→ DATA SECTION

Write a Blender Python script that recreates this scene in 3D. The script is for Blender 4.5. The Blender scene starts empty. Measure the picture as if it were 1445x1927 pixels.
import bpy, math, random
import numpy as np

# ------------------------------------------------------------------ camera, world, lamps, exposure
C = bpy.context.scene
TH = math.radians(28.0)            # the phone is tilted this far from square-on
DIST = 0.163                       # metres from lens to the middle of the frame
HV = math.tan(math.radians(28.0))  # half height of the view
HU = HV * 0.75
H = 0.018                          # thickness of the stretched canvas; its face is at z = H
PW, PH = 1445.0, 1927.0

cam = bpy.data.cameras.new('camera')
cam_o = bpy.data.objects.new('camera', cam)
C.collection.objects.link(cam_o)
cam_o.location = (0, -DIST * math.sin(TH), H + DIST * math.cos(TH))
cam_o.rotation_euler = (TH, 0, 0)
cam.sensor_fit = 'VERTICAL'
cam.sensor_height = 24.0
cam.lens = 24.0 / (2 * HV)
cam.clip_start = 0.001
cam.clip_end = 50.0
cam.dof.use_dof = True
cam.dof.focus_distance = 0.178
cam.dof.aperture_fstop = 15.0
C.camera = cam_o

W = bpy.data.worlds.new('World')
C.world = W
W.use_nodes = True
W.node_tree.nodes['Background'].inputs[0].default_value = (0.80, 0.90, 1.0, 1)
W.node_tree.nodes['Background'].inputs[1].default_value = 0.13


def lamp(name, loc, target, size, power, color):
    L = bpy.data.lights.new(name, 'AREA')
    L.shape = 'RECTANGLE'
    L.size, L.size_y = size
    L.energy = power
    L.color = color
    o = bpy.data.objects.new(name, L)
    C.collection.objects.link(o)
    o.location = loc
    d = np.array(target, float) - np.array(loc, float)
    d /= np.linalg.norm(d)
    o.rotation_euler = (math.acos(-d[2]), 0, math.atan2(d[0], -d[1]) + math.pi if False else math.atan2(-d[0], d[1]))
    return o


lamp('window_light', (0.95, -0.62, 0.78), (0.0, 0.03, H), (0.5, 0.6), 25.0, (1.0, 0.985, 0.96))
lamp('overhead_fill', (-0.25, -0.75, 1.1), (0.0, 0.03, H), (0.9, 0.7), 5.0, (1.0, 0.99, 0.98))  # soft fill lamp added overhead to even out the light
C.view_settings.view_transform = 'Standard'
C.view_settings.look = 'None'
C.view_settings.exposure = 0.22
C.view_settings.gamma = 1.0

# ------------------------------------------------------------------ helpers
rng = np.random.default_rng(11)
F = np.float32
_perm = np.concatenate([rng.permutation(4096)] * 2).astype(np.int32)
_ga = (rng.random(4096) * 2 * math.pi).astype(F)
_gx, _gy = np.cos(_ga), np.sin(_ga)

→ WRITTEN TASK
Only the lines from the start of the data to the line holding "import numpy as np" are wanted; return them exactly, both ends included.

→ EXERCISE OUTPUT
Write a Blender Python script that recreates this scene in 3D. The script is for Blender 4.5. The Blender scene starts empty. Measure the picture as if it were 1445x1927 pixels.
import bpy, math, random
import numpy as np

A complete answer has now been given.